When defining our test plan (see "Finders Keepers,"), we took a cue from our reader poll and focused on getting data into and out of the system easily, asset-centric reporting, software and hardware tracking, and complementary packages. These apps include those for network and systems management, desktop management and helpdesk (or "service desk," as many vendors are starting to call it). We tested asset-management suites from Altiris, Computer Associates, LANDesk Software, ManageSoft Corp., NetSimplicity and NetSupport. Functionality varied almost as much as price, with lower-ranking products turning up their noses at discovering non-Windows systems.

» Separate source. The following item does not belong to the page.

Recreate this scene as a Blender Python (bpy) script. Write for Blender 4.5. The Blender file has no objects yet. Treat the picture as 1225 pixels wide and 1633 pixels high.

In the end, LANDesk's Asset Manager took our Editor's Choice award by acing our autodetection and hardware resource-management tests. Bonus: It costs less than half of its closest rivals. The products from Altiris and CA were worthy adversaries, however. Altiris Asset Management Suite turned in consistently high marks and integrates well with other Altiris products. CA's Unicenter Asset Management was nearly on par with LANDesk in overall autodetection but lagged in ease of use; shops familiar with Unicenter, however, will find it to be perfectly functional.'

Asset-management companies, like many IT vendors, are using the Sarbanes-Oxley Act to sell products. The rationale is that tracking what's on your network is a form of change management. Maybe, but that's not the change management SOX covers. SOX regulators want to know who changes data in your databases and who changes systems that change data in your databases. Who installed a new router? Not a SOX issue. That's why we're glad 72 percent of respondents to our reader poll said SOX would have no impact on their asset-management plans. That's music to our ears because the sooner companies sort through what is a compliance issue and what's not, the sooner we in IT can determine what we must do for Sarbanes-Oxley compliance. We hope the vendor hype and FUD will die down soon thereafter.